I'm doing some topology now and I'm honestly very confused on how to formally say that a set is open or closed or compact. Like especially with open sets, the proof for it (balls must exist of radius $r$) seems very arbitrary (since the radius can be as small as possible). It just makes more sense to me from a geometric standpoint (i.e drawing it out). Unfortunately, this doesn't suffice in my class so I'm asking for help for the following questions
My thoughts for the following questions are such:
1a) already solved
1b) Take the point $(n,0)$. At $n=0$, the point is in $B$, but if you take the point as $n$ approaches infinity, the point alternates between being both in and not in $B$, so by convergence, the set is not closed. Then I'm completely confused on how to do the ball proof to show that it is/is not open.
1c) $C$ is neither closed nor open. If you choose the point $(0,1,1/n)$, then it does lie in $C$. But if you take the limit as $n$ approaches infinity, then the point converges to $(0,1,1)$, which is not in the set. So it is not closed. Then if you place a ball on $(0,1,1)$, some points will lie outside of $C$, so it is not open.
1d) For starters, $D$ is a parabolic cylinder (I think). I have no idea what to do here.
I know a compact set is a set that is both bounded and closed.
2a) This set is bounded because of the squared terms and the equals sign. Since this set does contain its boundary points, this set must be closed? So it's compact?
2b) This set is an elliptic cone. I don't think it's bounded because it extends infinitely? And so it must not be closed either? Really confused here
2c) The left-hand side is unnecessary, since $e^x+e^y$ won't ever be zero or less than $0$. So if we take the point $(1/n,1/n)$, this exists in $C$, and the limit of the point as $n$ approaches infinity does also exist in $C$, so the set is closed. Then I think this set is also bounded (kind of more "duh" to me than any formal mathematical way to show it). So it's compact?
Any help or tips on how to approach these problems would be greatly appreciated :)
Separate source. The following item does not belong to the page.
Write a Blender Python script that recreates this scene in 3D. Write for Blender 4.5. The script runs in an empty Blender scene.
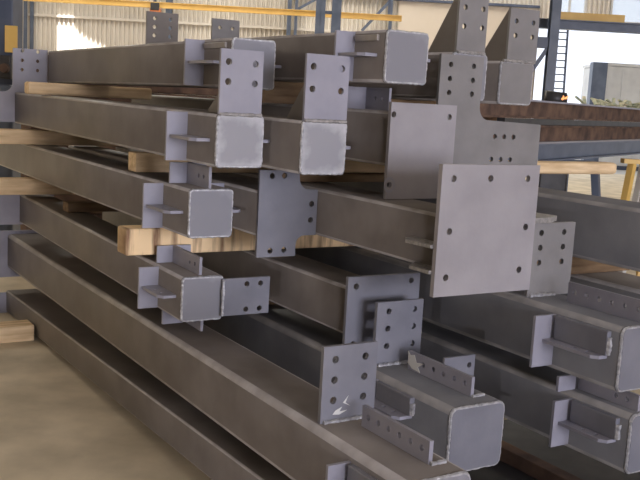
import bpy, bmesh, math, random
from mathutils import Vector, Matrix

random.seed(7)
scene = bpy.context.scene
col = scene.collection
CZ = 1.575                      # eye height of the photographer (m)

# ------------------------------------------------------------------ camera
YAW, PITCH, ROLL = 0.55714, 0.15035, 0.05484
fw = Vector((math.sin(YAW)*math.cos(PITCH), math.cos(YAW)*math.cos(PITCH), -math.sin(PITCH)))
rt = Vector((math.cos(YAW), -math.sin(YAW), 0))
up = rt.cross(fw)
cr, sr = math.cos(ROLL), math.sin(ROLL)
rt2 = rt*cr + up*sr
up2 = up*cr - rt*sr
cam_data = bpy.data.cameras.new('camera')
cam_data.sensor_width = 36
cam_data.lens = 36*930.6/640
cam_data.clip_end = 300
cam = bpy.data.objects.new('camera', cam_data)
col.objects.link(cam)
m = Matrix((rt2, up2, -fw)).transposed().to_4x4()
m.translation = Vector((0, 0, CZ))
cam.matrix_world = m
scene.camera = cam

# ------------------------------------------------------------------ light
scene.view_settings.view_transform = 'Standard'
scene.view_settings.look = 'None'
scene.view_settings.gamma = 1
scene.view_settings.use_curve_mapping = False
scene.view_settings.exposure = 0.0

w = bpy.data.worlds.new('overcast_sky')
scene.world = w
w.use_nodes = True
bgn = w.node_tree.nodes['Background']
bgn.inputs[0].default_value = (0.84, 0.89, 1.0, 1)
bgn.inputs[1].default_value = 1.5

# frame of the far building: u right, v away from the camera, horizontal
FV = Vector((math.sin(YAW), math.cos(YAW), 0))
UV = Vector((math.cos(YAW), -math.sin(YAW), 0))
def bgw(u, v, z=0.0):
    p = UV*u + FV*v
    return Vector((p.x, p.y, z))

SUN = (UV*-0.16 + FV*0.58 + Vector((0, 0, -0.80))).normalized()     # direction the sunlight travels
sd = bpy.data.lights.new('sun', 'SUN')
sd.energy = 14.0
sd.angle = math.radians(0.5)
sd.color = (1.0, 0.98, 0.95)
so = bpy.data.objects.new('sun', sd)
col.objects.link(so)
so.rotation_euler = SUN.to_track_quat('-Z', 'Y').to_euler()
so.location = (0, 0, 30)

def area(name, loc, sx, sy, energy, color, direction):
    d = bpy.data.lights.new(name, 'AREA')
    d.shape = 'RECTANGLE'; d.size = sx; d.size_y = sy
    d.energy = energy; d.color = color
    o = bpy.data.objects.new(name, d); col.objects.link(o)
    o.location = loc
    o.rotation_euler = Vector(direction).to_track_quat('-Z', 'Y').to_euler()
    return o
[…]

For Problem 1(b) let $f(x,y)=(\cos x) +e^{xy}.$ Observe that $p=(\pi /2,0)\in B$ because $f(\pi /2,0)=1.$
For any $r>0$ the open ball $B(p,r)$ of radius $r$ centered at $p$ contains the point $p'=(s+\pi /2,0),$ where $s=\min(r/2, \pi /4).$
And $p'\not \in B$ because $f(s+\pi /2, 0)=(\cos (s+\pi /2))+1=(-\sin s)+1<1.$ So $B $ is not open.